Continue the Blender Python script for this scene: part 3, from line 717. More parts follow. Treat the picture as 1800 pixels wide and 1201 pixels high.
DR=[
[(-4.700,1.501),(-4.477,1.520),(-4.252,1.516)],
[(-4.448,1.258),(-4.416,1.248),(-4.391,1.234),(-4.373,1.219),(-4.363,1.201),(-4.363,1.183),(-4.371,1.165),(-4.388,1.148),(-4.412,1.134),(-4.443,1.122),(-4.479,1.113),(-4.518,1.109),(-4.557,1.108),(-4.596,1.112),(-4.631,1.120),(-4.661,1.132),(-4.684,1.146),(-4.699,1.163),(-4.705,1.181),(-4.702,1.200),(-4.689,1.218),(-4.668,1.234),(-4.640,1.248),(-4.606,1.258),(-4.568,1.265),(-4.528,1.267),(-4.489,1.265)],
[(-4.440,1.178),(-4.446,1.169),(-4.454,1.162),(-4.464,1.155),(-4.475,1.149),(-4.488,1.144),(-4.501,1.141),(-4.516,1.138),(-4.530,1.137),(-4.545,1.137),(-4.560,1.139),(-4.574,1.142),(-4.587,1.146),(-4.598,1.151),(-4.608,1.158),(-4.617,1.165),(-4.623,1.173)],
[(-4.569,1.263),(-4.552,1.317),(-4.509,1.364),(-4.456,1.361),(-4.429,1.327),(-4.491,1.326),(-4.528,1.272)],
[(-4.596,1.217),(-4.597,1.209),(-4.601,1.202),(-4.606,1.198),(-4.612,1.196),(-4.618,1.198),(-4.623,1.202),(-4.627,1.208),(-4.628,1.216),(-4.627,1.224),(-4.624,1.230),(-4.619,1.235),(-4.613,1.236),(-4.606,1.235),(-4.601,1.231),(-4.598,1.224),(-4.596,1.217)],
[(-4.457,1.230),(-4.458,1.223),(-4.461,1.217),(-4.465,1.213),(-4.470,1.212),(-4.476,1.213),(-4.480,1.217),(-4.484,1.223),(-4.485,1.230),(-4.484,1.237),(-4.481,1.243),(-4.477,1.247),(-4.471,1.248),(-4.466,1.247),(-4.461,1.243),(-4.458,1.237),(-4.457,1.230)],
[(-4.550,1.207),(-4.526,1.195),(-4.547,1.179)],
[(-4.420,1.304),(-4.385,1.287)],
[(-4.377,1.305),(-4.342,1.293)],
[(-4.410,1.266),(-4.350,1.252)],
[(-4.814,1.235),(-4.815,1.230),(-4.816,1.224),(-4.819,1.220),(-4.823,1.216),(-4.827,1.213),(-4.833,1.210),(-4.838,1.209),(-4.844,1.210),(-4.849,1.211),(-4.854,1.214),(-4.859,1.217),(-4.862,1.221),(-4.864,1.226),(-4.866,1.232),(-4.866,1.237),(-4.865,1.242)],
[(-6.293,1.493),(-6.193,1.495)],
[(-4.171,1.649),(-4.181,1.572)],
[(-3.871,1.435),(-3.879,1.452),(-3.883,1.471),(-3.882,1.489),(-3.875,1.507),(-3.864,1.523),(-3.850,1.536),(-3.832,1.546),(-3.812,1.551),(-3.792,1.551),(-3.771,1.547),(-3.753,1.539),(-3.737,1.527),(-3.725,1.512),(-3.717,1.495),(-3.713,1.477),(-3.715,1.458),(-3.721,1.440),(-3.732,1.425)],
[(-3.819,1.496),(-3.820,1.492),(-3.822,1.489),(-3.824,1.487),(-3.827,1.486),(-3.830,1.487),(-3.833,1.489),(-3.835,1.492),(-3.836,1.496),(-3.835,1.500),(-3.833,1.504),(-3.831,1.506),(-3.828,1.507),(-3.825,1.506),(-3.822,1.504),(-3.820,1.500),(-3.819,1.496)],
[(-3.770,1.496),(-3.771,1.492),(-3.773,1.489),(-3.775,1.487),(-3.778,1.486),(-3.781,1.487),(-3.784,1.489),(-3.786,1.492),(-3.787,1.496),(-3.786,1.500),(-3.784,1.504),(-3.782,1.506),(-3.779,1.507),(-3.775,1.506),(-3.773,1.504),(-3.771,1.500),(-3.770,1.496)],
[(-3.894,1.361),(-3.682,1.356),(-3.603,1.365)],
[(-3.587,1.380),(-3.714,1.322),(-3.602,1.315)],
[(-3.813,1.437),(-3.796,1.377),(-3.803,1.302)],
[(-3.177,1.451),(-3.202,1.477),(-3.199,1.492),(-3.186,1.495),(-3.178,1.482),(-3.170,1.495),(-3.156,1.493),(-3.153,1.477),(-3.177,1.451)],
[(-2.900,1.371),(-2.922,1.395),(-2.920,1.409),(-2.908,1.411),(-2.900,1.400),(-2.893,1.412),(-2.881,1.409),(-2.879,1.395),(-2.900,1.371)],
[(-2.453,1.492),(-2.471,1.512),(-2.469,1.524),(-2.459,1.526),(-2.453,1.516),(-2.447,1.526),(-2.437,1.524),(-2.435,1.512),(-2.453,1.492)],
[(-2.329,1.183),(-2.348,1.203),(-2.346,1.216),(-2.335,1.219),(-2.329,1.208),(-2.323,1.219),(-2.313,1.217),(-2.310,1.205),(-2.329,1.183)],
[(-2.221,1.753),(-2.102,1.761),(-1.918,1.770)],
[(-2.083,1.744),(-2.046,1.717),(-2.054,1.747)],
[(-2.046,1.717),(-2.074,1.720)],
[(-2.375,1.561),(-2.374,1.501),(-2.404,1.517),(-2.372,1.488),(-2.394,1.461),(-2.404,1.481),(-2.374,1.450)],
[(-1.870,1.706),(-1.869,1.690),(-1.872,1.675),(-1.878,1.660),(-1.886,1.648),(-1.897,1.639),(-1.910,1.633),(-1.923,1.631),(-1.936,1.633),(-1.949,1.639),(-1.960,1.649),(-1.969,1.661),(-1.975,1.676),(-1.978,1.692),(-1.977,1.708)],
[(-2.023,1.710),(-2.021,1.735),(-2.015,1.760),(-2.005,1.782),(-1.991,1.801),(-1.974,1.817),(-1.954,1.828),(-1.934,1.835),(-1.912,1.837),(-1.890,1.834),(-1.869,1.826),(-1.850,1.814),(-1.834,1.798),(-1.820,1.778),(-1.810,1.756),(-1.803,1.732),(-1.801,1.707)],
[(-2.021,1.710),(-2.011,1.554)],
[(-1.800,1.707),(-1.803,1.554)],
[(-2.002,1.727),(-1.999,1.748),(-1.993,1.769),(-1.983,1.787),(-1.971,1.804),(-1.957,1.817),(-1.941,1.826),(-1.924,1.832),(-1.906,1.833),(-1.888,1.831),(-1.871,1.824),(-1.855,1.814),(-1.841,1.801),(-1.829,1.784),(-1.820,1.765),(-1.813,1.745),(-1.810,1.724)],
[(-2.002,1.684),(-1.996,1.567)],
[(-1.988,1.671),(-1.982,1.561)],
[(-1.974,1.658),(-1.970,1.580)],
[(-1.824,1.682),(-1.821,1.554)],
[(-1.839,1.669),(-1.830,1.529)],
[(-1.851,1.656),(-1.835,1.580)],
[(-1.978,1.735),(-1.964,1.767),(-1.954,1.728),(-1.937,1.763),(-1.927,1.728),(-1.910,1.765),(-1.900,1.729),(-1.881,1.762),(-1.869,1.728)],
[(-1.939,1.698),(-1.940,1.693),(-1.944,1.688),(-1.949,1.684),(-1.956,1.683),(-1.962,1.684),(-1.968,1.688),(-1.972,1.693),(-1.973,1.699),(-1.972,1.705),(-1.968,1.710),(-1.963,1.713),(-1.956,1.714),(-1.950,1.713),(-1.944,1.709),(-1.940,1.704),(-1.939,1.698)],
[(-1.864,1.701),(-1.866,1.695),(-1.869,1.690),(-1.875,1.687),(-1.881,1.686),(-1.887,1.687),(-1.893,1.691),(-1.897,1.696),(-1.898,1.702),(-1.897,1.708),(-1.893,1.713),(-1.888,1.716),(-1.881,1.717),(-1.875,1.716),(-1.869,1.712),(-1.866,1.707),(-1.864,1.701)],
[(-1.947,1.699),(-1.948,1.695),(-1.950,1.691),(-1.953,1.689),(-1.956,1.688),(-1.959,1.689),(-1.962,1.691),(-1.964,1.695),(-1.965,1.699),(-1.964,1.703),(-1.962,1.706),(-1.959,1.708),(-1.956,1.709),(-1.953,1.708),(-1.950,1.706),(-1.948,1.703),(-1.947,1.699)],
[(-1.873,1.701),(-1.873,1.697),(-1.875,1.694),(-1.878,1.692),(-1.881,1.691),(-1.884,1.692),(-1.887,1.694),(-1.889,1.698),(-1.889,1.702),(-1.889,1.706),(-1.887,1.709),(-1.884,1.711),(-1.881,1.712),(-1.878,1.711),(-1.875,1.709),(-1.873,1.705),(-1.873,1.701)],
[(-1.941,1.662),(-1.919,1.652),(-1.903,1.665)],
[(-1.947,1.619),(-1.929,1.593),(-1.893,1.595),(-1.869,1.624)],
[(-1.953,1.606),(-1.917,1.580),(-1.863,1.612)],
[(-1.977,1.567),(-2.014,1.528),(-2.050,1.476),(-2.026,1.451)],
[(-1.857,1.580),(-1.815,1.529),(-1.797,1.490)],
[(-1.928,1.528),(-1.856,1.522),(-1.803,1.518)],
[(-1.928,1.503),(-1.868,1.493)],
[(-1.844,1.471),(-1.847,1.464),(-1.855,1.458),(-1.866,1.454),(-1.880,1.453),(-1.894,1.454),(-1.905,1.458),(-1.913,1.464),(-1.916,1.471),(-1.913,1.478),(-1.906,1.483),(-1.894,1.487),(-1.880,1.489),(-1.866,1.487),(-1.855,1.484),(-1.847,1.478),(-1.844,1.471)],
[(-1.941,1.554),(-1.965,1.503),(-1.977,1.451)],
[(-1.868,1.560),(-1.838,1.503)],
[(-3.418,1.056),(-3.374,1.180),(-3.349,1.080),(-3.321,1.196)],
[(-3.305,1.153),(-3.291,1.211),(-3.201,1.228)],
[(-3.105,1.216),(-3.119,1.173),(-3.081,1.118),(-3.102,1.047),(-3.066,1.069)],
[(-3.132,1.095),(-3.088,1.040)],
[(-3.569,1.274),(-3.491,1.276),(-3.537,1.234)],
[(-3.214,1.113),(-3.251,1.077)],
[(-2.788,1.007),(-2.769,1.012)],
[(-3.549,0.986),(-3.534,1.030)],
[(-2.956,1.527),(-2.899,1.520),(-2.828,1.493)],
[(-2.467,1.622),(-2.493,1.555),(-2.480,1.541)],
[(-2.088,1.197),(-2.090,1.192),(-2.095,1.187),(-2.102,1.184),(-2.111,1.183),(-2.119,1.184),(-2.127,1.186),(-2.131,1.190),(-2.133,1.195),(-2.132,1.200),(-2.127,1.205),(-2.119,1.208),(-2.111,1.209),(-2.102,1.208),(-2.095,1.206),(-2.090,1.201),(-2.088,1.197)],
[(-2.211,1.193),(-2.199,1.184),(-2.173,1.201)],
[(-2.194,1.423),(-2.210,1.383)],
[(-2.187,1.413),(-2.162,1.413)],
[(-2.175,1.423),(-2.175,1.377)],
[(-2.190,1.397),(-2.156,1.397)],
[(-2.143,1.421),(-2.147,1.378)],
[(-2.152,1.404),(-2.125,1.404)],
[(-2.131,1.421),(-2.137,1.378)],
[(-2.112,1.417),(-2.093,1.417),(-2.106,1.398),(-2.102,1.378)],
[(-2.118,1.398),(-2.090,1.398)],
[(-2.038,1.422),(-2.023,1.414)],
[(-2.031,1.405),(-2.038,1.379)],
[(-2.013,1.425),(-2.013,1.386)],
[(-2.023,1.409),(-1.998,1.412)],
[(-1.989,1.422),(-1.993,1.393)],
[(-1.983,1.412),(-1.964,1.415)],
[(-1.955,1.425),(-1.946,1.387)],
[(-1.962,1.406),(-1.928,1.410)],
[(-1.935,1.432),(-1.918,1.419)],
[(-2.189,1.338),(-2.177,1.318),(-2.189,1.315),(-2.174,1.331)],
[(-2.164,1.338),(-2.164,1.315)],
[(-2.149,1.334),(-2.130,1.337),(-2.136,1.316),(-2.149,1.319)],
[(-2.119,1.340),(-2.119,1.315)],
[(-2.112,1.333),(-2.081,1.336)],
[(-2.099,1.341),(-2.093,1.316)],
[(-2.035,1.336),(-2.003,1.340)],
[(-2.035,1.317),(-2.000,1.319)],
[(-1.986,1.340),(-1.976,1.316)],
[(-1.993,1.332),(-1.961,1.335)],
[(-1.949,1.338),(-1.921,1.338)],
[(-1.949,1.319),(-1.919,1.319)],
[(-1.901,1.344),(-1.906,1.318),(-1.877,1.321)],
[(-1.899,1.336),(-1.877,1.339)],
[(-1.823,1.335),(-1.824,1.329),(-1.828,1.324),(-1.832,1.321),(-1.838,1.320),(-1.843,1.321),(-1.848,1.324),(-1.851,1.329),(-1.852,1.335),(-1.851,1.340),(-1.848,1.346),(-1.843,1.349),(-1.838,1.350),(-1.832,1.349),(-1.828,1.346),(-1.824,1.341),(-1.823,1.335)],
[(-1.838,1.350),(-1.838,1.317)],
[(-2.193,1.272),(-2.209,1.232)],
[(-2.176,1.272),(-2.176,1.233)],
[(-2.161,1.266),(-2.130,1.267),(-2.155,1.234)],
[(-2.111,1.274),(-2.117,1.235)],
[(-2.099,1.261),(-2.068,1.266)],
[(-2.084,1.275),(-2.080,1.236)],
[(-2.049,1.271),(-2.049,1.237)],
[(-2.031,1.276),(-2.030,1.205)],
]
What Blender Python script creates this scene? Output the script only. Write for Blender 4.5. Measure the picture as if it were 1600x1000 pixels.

+++++

Within the data above, pick out all lines holding the word "scene".

Result of this exercise:
Continue the Blender Python script for this scene: part 3, from line 717. More parts follow. Treat the picture as 1800 pixels wide and 1201 pixels high.
What Blender Python script creates this scene? Output the script only. Write for Blender 4.5. Measure the picture as if it were 1600x1000 pixels.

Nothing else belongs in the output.